Four factual observations. Not an investment conclusion. There is no rating, recommendation, price target or probability assessment.

1. The reported loss of -40M ILS in 2025 is the result of a one-time provision of ~345M ILS for the separation of life-insurance activity (POSI Run-Off), not of operating deterioration. Adjusted net income was 305M ILS and adjusted ROE was 9.8%.

2. On 24 October 2025, Harel Insurance & Finance completed the acquisition of the controlling stake in Isracard (37.05%) from Mizrahi-Tefahot Bank for ~1,246.6M ILS. The transaction changes the nature of ownership — from a regulatorily-imposed bank holding (Strom Law) to a strategic insurance-group holding.

3. Credit to public grew +18.3% in 2025 (from 7,253 to 8,583M ILS), while CET1 declined from 11.9% to 10.7% and the total capital ratio from 13.0% to 12.4%. The company responded with material capital raises: CoCo ~192M ILS + senior bonds ~1.06B ILS + a 2.5B ILS Loan 4 facility from Bank Discount.

4. No dividend was paid in 2025 (versus 99M ILS in 2024 and 68M ILS in 2023), reflecting the reported loss. At the same time, share count rose from ~200M to ~258M (~29% dilution) following equity issuances. 2025 capital allocation was directed to growth and capital cushions, not to distribution.

Disclosure — Family Office

Bakshi Finance operates as a Family Office serving qualified investors only.
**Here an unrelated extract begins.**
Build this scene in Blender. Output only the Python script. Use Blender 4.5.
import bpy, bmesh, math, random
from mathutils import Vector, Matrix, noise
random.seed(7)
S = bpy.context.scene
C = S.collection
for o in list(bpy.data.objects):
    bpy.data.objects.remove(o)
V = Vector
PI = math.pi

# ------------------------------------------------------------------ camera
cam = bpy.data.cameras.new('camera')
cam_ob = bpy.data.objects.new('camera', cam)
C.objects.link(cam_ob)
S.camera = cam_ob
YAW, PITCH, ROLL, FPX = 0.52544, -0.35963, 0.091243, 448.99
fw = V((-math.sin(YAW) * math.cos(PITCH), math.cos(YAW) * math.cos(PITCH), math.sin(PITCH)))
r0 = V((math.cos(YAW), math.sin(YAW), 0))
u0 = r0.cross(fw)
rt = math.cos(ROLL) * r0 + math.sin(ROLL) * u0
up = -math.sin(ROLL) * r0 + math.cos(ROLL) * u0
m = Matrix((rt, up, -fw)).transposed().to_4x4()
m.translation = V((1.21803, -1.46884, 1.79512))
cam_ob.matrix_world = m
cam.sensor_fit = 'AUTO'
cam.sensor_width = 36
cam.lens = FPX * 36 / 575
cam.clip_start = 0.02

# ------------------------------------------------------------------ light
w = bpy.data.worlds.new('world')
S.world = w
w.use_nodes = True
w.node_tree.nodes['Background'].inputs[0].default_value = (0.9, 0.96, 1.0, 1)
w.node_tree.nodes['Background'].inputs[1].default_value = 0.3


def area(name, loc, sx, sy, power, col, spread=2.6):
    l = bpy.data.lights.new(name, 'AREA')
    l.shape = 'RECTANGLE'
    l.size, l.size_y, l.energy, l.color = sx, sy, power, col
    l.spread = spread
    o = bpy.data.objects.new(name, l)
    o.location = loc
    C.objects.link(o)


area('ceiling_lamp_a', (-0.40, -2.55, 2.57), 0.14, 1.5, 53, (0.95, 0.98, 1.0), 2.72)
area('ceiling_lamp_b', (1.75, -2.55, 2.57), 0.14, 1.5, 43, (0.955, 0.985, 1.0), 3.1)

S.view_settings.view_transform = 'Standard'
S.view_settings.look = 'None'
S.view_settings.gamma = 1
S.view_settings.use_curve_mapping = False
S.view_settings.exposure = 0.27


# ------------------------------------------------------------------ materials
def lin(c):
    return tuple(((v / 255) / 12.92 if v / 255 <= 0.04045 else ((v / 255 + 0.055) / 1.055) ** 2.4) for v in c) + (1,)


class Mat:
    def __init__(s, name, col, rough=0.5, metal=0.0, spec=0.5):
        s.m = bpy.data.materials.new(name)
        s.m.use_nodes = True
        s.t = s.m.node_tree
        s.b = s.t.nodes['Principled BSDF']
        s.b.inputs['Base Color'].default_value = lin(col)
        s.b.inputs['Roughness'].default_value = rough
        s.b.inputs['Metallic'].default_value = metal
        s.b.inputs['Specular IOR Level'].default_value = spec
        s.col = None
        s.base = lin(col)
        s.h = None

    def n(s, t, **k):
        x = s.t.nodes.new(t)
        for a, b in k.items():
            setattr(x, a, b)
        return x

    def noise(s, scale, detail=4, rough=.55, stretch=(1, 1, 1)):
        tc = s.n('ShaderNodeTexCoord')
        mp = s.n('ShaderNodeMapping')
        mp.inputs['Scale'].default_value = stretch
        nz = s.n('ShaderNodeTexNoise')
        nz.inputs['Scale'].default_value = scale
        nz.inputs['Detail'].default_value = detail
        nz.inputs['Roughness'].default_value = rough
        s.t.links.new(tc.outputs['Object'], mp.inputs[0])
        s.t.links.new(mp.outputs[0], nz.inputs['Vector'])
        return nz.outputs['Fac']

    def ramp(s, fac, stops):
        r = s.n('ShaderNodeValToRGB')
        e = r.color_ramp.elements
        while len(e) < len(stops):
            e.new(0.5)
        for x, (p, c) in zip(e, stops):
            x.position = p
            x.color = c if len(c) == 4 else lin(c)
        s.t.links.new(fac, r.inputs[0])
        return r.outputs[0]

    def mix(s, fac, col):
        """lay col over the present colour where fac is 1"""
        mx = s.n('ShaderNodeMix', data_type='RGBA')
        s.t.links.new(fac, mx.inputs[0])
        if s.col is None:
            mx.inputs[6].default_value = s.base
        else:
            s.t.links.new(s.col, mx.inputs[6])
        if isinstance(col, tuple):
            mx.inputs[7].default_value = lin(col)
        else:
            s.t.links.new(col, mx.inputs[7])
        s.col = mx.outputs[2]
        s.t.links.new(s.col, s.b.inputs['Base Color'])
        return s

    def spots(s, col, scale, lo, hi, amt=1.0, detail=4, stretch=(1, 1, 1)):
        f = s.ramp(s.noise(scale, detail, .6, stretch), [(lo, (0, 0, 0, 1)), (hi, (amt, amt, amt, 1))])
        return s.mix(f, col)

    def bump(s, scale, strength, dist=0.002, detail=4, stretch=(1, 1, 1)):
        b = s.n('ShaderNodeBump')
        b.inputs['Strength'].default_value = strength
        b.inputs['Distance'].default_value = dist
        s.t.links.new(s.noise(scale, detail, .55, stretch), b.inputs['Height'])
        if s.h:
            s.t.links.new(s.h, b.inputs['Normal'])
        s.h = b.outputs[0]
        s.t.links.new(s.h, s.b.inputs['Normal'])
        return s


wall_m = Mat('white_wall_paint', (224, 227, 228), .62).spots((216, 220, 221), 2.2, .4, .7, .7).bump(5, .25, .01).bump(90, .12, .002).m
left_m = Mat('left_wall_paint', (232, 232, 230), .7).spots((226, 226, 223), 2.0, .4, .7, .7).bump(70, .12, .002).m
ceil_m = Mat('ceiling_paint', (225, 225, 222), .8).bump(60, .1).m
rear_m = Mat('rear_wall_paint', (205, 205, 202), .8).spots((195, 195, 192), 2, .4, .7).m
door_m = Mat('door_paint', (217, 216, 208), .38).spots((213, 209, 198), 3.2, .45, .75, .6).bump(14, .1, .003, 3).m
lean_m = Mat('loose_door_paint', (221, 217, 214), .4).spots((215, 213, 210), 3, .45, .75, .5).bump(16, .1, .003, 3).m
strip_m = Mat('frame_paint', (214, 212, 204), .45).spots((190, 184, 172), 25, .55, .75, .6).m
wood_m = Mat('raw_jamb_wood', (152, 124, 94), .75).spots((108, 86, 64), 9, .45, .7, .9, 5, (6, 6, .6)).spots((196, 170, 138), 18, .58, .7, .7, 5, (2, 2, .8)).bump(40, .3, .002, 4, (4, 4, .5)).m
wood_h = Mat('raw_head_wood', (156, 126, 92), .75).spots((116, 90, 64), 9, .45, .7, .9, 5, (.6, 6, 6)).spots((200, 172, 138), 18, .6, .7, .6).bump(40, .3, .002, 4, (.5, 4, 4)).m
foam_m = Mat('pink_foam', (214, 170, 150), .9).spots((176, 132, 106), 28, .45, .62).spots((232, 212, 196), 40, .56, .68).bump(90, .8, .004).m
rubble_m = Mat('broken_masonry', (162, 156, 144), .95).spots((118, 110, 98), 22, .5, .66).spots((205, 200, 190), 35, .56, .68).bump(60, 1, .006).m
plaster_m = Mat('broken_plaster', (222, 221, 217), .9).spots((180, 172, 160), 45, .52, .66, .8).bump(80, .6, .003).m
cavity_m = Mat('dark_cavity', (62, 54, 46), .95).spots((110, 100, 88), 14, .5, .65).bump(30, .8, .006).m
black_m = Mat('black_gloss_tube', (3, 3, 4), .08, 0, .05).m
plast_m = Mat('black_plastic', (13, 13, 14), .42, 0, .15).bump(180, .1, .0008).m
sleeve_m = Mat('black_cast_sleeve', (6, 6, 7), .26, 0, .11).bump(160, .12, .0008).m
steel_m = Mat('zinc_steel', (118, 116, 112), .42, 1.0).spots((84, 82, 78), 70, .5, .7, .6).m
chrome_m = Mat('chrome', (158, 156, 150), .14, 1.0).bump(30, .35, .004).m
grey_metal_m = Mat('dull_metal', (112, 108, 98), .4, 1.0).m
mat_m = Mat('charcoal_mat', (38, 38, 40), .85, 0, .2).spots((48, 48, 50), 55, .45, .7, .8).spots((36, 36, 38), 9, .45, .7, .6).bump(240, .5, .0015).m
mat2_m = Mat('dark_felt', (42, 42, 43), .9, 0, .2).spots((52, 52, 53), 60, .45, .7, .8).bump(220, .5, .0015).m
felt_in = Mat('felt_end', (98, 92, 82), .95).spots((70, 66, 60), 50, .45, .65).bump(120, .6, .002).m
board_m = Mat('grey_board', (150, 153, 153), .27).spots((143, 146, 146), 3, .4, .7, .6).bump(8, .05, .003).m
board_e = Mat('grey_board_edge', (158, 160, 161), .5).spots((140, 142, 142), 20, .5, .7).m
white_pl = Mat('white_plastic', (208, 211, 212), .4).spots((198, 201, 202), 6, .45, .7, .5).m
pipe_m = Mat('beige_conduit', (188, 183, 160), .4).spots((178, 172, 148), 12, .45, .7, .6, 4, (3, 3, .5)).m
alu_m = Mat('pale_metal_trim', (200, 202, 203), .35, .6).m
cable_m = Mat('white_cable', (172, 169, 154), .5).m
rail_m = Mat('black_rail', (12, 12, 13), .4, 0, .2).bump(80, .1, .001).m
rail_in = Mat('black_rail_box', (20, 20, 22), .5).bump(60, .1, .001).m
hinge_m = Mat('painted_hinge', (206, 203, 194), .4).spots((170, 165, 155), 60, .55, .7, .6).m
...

Mr. Yaron Bakshi held a licensed investment-advisory practice from 2008 through 2023. As of the date of this publication, the firm does not hold an investment-advisory, investment-marketing or portfolio-management licence. This document is provided for research and professional education purposes only. Nothing herein constitutes a recommendation to buy, sell, hold or take any action with respect to any security. Nothing herein is a substitute for personalised advice based on an individual’s circumstances. All decisions remain the sole responsibility of the investor. Past performance is not indicative of future results.